Originally Posted by
User Name:
What?! That is stupid beyond belief. Why would they want to limit signals to something less that built-in hardware (PIC) on IBM compatible machines even in the 80's?
Backwards compatibility. In Linux and most POSIX-like systems you can use "realtime" signals (SIGRTMIN to SIGRTMAX), in Linux about 30 available real-time signals. They are almost like the old signals, except these are queued, and will be caught in the order (from kernel's viewpoint) they were raised in. You can even use sigqueue() and pthread_sigqueue() to include a single int or a pointer as payload or message with the signal.
However, the thing I want to point out, is that waitpid() is an async-signal-safe function; you can call it inside a signal handler.

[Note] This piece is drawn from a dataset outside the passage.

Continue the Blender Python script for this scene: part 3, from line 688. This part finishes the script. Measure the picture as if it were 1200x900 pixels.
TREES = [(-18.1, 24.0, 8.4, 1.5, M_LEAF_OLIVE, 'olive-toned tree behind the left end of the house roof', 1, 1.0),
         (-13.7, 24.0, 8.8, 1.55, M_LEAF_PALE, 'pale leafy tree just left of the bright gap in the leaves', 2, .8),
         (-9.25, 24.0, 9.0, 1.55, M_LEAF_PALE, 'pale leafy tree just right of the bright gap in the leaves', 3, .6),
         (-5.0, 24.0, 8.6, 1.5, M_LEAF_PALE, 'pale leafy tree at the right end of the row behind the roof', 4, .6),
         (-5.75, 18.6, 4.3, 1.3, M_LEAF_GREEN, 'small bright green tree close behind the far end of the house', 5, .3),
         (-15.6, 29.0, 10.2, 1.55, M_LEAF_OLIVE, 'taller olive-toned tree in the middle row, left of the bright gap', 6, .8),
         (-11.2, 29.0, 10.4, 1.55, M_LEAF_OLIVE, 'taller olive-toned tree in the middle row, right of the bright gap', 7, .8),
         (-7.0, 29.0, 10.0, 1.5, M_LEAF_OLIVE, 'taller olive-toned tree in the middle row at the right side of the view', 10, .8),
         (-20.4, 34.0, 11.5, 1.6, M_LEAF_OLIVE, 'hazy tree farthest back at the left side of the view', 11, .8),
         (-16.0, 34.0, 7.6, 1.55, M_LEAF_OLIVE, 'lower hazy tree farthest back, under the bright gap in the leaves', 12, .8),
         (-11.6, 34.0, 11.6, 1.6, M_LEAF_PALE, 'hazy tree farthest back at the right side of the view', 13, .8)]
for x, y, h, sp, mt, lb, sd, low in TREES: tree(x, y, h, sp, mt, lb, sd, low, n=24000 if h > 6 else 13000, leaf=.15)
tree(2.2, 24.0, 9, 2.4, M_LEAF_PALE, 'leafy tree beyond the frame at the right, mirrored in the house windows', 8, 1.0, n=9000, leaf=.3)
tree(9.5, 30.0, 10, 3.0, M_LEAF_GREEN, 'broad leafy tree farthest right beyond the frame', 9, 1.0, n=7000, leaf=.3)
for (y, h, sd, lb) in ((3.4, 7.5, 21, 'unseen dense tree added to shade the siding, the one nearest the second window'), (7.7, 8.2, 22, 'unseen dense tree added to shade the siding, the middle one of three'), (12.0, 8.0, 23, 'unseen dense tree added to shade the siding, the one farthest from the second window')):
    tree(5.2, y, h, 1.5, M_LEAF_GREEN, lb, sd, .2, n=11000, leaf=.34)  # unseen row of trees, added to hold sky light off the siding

Therefore, your signal handler should really be
Code:
volatile int sigchld = 0;
void sigchld_handler(int signal)
{
int saved_errno;
pid_t result;
/* Save errno, so that the thread we interrupted does
* not suddenly experience errno from changing under them. */
saved_errno = errno;
while (1) {
result = waitpid((pid_t)-1, NULL, WNOHANG);
if (result == (pid_t)0) {
/* Children exist, just have not exited yet */
break;
} else
if (result == (pid_t)-1) {
if (errno == EINTR)
continue; /* Interrupted by another signal */
/* errno must == ECHILD, no children left.
Let's be defensive and handle all other errno codes,
too, even if they don't/shouldn't ever occur.
*/
break;
}
/* (pid_t) referred to a positive pid, a child that has died. */
sigchld++;
}
/* Because errno is a per-thread variable, and no sane program
* tries to get its address, only the original thread this signal interrupted
* could possibly see errno. Because we saved the original value
* after the original thread was interrupted, and restore it here,
* no-one will ever notice any change in it.
* Even if this signal handler took ages and ages to complete. */
errno = saved_errno;
}
There is also a very small race window: a child process may exit after the last check, but before the signal handler has exited, so last child (or childs if they all exit within that same time window) might stay unreaped. It (they) will be reaped when the next child exits, though.
To avoid that race, you should add a loop just before reporting the exited child process count, which makes sure all children have exited and have been reaped. (The waitpid(-1,..,WNOHANG) call will return 0 if there are children that have not yet exited. With the WNOHANG flag, the call never blocks (waits for a child to exit), it always returns immediately.)
Also note that since sigchld is an int, you can only safely modify it in the signal handler. (Or in main, if you have no other threads and you block/disable the signal handler for the duration of the modifications.)
If you want to run the same loop in your main() or some other function, you really should use sig_atomic_t sigchld;. Unfortunately, it is limited to range 0..127 only in portable code. It's usually an alias for int, but sometimes just an 8-bit signed char.
I personally prefer compiler-provided atomic built-in functions (__sync...() built-ins for now, __atomic_...() when compilers catch up), to access the counter; this also allows accessing and modifying it from multiple threads concurrently. It's not really standardized in C, but these functions tend to be available in most C compilers anyway (at least GCC, Intel CC, Pathscale, and Portland Group had them, the last time I checked). (Although.. mixing threads and child processes correctly is a separate, complex issue -- not too difficult to get right, but there are some common stumbling blocks. Just to warn you.)
I'd recommend something like (untested):
Code:
pid_t p;
while (1) {
p = waitpid((pid_t)-1, NULL, 0);
if (p == (pid_t)-1) {
if (errno == EINTR)
continue;
/* It must be errno == ECHILD, no children left. */
break;
} else
if (p == (pid_t)0)
continue; /* Should never happen (since we did not use WNOHANG flag),
but let's be careful anyway. */
/* It was a positive child process ID we just reaped. */
sigchld++;
}
just before reporting the number of child processes that have exited.